'''
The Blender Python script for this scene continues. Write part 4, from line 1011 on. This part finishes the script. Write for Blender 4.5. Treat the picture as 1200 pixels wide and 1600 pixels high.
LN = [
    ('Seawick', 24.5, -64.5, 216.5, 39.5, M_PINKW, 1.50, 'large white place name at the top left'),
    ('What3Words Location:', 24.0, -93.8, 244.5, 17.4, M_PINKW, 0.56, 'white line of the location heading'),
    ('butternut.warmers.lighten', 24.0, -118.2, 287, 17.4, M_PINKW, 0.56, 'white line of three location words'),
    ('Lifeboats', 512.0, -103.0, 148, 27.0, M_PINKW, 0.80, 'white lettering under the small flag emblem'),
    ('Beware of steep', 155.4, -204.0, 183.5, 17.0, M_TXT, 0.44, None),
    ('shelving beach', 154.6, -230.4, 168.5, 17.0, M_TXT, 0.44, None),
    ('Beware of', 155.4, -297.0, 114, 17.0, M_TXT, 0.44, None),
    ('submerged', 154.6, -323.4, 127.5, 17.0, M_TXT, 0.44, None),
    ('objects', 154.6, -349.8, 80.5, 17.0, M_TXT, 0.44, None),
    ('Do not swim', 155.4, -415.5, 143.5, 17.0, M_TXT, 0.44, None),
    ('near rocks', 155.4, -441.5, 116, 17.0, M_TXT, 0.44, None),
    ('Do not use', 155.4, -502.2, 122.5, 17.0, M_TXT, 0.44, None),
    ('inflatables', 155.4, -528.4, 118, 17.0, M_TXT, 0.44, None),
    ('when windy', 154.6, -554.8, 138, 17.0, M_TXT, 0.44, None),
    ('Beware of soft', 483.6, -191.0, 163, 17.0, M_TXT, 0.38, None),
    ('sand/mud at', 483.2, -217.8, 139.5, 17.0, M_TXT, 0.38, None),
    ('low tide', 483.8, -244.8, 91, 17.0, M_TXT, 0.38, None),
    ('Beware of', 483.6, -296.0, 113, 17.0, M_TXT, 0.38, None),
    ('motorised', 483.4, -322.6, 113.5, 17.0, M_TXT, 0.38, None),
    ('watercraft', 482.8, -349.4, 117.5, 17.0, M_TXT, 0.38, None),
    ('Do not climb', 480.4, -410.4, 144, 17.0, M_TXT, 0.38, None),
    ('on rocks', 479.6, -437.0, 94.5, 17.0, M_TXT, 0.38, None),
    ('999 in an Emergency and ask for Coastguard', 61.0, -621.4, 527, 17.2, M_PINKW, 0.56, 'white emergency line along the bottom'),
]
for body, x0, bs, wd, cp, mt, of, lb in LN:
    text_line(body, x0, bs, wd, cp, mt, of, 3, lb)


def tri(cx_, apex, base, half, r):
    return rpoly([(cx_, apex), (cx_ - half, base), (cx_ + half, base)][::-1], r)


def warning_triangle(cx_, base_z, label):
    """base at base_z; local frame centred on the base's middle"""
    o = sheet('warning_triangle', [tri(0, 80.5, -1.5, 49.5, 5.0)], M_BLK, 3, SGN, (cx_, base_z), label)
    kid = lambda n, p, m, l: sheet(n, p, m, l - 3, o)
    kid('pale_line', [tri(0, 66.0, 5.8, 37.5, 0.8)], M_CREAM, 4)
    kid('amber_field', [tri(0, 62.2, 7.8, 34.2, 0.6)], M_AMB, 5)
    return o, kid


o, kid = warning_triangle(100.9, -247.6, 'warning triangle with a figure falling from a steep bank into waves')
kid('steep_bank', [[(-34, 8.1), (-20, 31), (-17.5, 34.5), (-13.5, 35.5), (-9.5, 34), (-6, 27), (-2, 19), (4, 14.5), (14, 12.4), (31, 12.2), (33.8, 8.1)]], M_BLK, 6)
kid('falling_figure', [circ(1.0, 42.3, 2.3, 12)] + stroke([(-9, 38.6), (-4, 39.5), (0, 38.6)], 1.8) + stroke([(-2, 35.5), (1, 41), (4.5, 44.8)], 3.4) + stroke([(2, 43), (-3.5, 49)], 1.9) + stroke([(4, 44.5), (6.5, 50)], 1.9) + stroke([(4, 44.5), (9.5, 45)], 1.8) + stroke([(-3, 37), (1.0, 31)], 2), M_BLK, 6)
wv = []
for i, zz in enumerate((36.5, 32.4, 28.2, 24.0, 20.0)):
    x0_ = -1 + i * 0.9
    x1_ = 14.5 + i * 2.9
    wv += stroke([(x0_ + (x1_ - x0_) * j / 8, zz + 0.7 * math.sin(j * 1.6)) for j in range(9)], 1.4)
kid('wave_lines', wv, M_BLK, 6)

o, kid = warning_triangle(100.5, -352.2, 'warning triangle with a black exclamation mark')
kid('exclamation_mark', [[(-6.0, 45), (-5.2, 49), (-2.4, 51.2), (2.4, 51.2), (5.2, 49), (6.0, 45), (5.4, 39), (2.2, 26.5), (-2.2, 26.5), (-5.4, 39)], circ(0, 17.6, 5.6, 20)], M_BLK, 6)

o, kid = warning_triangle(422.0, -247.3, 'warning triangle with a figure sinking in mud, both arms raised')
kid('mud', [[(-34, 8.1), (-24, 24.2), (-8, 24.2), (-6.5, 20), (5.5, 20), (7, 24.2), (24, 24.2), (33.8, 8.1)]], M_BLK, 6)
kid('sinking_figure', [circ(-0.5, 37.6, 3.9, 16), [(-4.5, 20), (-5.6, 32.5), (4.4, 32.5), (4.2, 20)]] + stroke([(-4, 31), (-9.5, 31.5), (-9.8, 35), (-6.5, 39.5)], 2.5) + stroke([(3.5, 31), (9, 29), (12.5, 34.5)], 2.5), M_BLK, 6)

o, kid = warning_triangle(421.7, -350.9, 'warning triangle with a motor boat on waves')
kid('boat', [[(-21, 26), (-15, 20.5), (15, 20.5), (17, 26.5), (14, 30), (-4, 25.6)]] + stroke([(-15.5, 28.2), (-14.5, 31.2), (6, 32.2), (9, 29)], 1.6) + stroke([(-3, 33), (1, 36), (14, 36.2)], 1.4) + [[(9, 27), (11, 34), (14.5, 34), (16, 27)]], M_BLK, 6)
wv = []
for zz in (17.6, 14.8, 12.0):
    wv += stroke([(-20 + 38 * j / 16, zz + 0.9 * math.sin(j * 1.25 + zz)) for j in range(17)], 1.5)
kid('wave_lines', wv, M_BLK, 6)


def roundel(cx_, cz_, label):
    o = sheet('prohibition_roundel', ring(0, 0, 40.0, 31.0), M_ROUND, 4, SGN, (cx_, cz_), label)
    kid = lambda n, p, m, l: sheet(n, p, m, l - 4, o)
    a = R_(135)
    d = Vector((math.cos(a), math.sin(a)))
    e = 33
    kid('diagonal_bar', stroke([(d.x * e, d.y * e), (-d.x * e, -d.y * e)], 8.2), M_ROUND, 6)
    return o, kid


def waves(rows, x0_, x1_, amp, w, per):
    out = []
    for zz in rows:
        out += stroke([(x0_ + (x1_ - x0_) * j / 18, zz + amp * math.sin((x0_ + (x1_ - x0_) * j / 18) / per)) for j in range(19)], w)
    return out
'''
'''
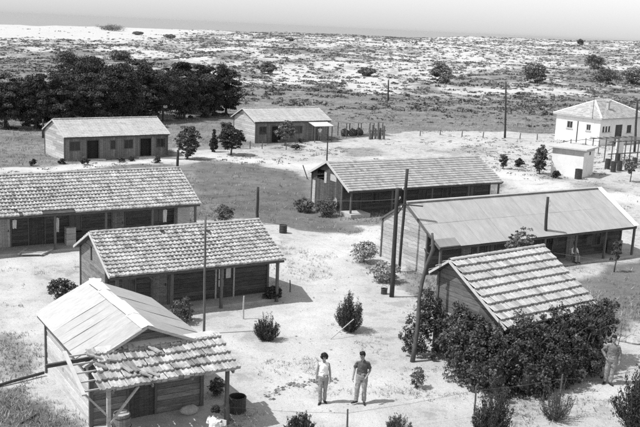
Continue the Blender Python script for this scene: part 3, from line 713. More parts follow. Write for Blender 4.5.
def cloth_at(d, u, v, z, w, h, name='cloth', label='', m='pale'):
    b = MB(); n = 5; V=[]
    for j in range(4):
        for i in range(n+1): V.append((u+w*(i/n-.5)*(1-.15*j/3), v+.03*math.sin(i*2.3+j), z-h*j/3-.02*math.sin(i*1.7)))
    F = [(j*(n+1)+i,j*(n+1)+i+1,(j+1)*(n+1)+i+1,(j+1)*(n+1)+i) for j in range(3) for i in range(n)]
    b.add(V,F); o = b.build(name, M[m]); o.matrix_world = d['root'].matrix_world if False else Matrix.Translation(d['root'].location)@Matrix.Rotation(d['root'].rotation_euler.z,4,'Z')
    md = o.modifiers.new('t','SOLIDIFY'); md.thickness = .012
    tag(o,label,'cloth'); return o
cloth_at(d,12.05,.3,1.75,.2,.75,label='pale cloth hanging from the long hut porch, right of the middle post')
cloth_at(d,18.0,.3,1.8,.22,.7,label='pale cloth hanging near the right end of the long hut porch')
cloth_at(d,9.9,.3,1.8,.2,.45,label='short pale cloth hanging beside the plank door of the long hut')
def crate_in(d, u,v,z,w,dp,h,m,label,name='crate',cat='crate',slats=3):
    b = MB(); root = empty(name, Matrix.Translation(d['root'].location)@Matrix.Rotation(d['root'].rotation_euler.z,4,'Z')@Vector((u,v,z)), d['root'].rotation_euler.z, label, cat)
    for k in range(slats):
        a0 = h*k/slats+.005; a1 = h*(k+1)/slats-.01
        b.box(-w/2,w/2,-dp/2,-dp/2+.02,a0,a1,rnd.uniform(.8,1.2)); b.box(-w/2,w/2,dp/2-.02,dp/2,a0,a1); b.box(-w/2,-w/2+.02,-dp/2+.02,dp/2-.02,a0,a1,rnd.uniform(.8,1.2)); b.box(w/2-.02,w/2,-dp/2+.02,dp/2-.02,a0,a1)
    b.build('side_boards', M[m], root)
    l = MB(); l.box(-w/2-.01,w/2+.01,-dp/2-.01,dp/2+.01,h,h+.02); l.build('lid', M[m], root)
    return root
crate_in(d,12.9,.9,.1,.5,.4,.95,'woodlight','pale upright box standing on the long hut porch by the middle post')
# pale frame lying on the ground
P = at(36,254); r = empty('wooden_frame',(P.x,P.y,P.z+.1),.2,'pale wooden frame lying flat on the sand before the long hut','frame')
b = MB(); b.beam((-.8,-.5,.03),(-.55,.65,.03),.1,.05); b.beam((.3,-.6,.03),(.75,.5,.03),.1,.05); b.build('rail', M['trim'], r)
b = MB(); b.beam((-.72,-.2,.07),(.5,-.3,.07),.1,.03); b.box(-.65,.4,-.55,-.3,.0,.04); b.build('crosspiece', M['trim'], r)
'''
'''
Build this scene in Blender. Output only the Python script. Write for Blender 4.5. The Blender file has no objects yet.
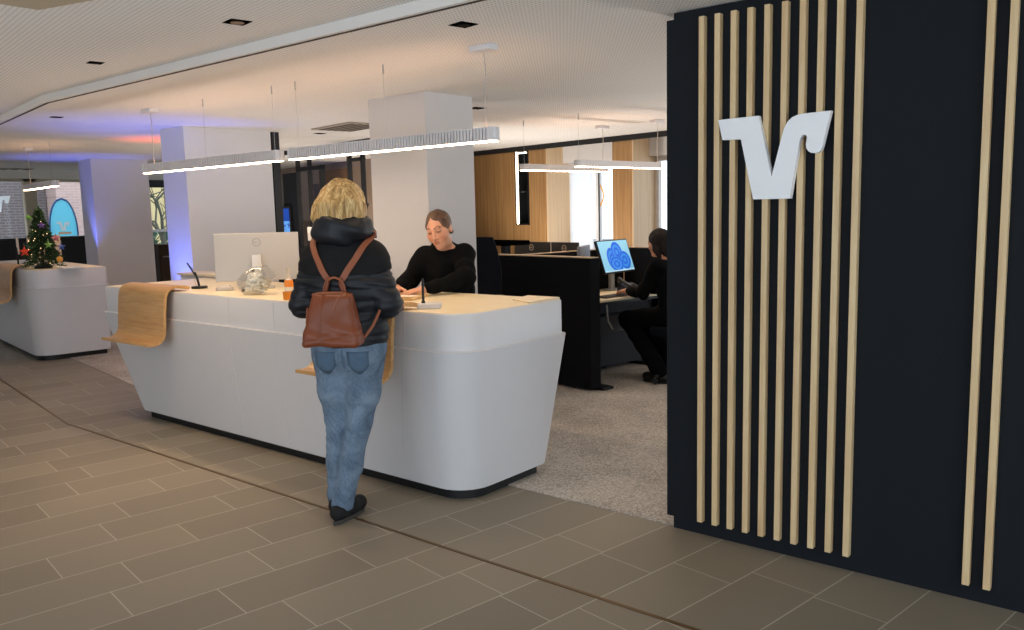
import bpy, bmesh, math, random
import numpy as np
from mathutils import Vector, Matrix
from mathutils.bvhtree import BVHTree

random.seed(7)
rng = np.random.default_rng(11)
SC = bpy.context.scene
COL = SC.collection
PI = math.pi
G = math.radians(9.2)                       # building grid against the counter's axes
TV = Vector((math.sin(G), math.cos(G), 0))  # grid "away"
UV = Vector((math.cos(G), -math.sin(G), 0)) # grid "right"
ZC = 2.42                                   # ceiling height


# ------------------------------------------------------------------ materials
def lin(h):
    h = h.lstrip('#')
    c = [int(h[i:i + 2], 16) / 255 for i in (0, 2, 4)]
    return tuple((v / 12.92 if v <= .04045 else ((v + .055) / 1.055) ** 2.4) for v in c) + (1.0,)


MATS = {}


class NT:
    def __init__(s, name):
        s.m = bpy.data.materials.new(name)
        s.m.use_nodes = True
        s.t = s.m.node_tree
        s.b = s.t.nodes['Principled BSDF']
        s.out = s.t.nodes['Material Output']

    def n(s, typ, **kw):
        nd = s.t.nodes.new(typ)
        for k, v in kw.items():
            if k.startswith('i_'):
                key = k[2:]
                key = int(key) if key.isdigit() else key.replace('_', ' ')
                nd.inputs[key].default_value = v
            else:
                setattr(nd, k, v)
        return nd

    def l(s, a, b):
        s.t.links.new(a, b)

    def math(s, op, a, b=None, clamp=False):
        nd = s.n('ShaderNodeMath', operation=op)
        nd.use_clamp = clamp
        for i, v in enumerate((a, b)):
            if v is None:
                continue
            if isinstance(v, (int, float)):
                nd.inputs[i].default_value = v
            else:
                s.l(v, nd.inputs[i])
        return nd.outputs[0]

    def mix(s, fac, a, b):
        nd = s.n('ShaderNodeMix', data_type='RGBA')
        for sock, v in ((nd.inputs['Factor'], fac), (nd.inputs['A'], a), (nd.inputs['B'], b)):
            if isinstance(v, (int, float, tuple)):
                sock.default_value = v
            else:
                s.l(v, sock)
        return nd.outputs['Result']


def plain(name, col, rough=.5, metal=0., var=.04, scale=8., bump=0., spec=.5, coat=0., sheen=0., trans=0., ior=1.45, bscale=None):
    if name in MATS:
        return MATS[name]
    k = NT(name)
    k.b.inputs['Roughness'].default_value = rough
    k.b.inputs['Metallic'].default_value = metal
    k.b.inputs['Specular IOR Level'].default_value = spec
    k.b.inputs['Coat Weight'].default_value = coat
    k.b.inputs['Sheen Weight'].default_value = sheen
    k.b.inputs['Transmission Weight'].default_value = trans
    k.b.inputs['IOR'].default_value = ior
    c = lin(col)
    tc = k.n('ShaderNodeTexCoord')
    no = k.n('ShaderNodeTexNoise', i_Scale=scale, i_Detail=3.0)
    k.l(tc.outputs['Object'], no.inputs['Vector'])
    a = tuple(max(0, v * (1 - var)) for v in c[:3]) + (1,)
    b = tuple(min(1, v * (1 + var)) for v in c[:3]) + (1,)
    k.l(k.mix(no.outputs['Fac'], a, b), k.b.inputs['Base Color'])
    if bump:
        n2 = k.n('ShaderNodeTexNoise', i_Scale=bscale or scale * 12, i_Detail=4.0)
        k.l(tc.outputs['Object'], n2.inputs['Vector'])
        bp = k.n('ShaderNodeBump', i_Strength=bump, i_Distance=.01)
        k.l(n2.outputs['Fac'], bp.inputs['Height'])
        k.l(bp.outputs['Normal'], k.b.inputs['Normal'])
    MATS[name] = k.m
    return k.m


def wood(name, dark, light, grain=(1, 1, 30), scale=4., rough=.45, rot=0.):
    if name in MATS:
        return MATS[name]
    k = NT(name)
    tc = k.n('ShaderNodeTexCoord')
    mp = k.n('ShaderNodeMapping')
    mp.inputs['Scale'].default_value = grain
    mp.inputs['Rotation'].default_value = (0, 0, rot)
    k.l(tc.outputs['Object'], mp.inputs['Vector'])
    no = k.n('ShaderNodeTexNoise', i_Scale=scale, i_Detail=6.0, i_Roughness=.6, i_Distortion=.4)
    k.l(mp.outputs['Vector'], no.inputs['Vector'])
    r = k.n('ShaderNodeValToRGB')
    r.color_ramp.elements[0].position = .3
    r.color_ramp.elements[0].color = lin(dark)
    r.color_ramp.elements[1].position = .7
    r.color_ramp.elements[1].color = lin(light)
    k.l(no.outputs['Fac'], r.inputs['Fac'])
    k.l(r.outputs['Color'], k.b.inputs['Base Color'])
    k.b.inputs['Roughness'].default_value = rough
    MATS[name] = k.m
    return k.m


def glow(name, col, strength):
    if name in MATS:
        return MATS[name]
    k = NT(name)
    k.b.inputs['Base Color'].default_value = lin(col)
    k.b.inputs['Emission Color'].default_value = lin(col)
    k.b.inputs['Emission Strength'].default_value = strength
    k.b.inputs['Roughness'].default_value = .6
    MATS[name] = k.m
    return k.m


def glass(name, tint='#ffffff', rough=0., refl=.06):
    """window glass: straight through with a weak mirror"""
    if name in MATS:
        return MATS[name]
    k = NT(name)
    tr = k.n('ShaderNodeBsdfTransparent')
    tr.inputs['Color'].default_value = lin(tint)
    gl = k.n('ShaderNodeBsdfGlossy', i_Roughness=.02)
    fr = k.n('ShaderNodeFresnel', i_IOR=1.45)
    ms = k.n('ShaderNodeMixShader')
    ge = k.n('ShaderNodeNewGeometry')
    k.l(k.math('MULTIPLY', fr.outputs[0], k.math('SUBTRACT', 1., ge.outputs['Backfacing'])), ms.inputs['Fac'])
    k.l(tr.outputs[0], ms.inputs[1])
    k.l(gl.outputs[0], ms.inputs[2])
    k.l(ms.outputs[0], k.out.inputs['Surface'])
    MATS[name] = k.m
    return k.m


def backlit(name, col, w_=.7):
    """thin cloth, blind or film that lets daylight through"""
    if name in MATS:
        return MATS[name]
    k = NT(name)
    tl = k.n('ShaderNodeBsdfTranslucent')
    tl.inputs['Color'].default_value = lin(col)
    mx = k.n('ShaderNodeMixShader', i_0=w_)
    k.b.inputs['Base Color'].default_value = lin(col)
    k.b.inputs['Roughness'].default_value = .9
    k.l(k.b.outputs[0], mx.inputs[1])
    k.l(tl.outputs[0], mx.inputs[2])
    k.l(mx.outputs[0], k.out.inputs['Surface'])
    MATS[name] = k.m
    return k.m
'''
Above are some records; quote exactly and only the lines that begin at the line containing "Build this scene" and stop after the line containing "from mathutils.bvhtree import BVHTree", leaving out the pictures.

**The answer**
Build this scene in Blender. Output only the Python script. Write for Blender 4.5. The Blender file has no objects yet.
import bpy, bmesh, math, random
import numpy as np
from mathutils import Vector, Matrix
from mathutils.bvhtree import BVHTree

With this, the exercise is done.